(Records from a dataset)

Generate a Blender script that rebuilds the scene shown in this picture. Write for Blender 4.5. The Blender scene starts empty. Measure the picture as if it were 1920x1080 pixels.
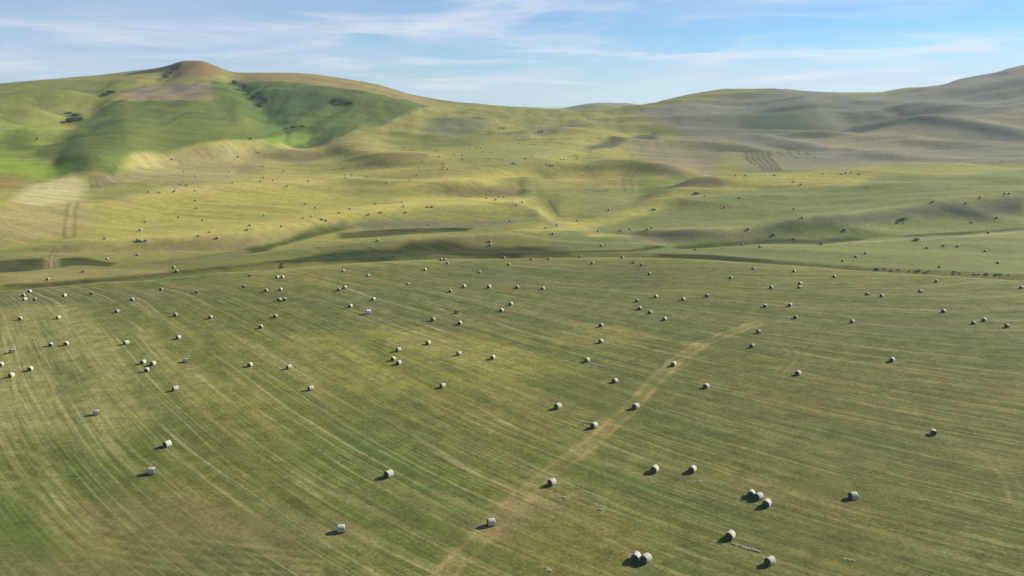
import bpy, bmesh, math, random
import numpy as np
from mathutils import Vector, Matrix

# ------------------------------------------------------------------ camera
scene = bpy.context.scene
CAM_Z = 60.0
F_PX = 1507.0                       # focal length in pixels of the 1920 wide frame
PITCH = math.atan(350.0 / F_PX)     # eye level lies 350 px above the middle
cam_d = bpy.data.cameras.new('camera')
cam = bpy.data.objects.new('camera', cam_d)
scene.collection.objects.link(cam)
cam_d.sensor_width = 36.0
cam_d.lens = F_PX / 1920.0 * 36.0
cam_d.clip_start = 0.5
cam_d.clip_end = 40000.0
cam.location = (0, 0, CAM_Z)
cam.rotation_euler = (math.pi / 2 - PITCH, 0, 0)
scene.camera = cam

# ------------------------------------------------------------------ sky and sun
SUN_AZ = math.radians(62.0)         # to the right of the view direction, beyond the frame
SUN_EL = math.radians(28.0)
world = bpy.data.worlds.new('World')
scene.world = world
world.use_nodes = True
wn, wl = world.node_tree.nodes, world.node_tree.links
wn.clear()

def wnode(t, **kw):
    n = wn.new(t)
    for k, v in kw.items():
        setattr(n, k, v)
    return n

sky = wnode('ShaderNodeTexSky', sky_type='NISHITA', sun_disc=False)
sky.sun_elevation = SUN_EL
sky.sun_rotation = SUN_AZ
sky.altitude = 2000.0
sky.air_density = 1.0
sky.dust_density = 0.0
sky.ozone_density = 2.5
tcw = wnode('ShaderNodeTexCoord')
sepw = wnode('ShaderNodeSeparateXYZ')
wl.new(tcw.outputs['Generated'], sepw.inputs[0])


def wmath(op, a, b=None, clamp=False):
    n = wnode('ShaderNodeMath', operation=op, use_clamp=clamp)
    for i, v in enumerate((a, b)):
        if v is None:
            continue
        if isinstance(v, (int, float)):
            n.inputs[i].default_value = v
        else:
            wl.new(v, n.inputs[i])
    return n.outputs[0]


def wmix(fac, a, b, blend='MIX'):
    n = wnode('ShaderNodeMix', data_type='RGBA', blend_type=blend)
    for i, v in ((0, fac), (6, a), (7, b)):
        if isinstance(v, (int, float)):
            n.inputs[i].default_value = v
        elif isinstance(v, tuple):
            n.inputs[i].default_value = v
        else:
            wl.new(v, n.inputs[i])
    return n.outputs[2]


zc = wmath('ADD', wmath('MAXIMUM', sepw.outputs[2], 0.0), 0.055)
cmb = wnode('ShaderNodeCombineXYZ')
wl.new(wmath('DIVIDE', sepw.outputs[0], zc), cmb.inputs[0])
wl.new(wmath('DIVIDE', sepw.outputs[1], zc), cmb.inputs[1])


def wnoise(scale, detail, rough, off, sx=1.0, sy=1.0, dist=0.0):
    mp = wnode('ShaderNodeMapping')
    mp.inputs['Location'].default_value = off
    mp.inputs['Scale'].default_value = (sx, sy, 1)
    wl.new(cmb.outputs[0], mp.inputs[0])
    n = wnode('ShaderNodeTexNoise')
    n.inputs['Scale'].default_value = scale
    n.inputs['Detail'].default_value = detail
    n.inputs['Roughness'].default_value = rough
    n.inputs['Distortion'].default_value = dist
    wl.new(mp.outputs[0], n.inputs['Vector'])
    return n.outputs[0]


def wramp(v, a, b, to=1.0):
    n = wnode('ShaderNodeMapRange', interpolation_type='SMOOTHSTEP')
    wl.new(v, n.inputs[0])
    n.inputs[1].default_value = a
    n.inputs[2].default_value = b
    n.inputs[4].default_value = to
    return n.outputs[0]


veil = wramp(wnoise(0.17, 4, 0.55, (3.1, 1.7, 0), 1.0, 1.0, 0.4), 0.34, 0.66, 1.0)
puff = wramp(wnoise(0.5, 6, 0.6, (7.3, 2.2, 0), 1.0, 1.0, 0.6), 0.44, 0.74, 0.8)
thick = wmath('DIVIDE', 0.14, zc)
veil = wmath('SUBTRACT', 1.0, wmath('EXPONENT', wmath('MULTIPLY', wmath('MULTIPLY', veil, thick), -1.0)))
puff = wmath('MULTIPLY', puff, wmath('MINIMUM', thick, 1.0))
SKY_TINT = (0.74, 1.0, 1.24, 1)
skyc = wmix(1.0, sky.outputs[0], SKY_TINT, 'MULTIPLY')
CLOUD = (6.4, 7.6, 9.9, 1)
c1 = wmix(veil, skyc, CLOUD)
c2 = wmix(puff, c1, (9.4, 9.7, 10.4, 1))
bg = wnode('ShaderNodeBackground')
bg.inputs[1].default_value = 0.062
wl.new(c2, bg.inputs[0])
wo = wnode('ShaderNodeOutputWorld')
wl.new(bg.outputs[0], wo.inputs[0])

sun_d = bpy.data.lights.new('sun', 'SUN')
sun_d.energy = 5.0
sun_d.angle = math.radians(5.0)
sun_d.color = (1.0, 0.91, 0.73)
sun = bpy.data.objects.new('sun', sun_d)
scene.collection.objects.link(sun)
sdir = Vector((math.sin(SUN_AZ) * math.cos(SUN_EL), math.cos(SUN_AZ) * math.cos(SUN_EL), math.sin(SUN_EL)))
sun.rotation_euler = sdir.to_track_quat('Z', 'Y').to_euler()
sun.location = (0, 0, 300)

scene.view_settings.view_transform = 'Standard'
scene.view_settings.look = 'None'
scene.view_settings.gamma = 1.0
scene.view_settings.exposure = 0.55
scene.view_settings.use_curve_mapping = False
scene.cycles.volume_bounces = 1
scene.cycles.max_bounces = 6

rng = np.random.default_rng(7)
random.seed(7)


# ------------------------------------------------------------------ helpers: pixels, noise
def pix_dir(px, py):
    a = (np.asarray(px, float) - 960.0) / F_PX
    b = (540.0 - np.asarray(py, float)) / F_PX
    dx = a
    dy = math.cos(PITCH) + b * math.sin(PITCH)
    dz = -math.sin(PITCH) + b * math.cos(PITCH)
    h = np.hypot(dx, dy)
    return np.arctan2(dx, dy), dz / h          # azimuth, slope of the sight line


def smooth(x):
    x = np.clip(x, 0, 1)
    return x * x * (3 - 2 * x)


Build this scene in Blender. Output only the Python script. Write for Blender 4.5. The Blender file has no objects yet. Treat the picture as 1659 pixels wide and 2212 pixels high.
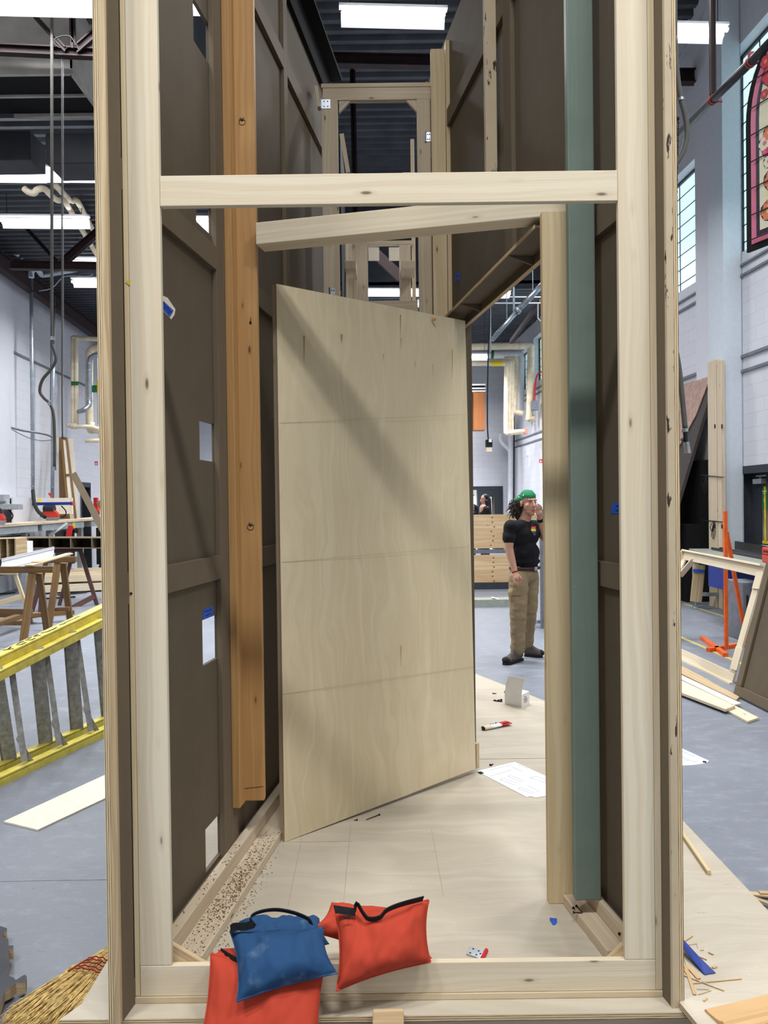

(WHAT YOU HAVE TO DO)
Gather every line from the entries above where the word "script" appears, and copy them.

(EXERCISE SOLUTION)
Generate a Blender script that rebuilds the scene shown in this picture. Write for Blender 4.5. The Blender scene starts empty. Measure the picture as if it were 1920x1080 pixels.
Build this scene in Blender. Output only the Python script. Write for Blender 4.5. The Blender file has no objects yet. Treat the picture as 1659 pixels wide and 2212 pixels high.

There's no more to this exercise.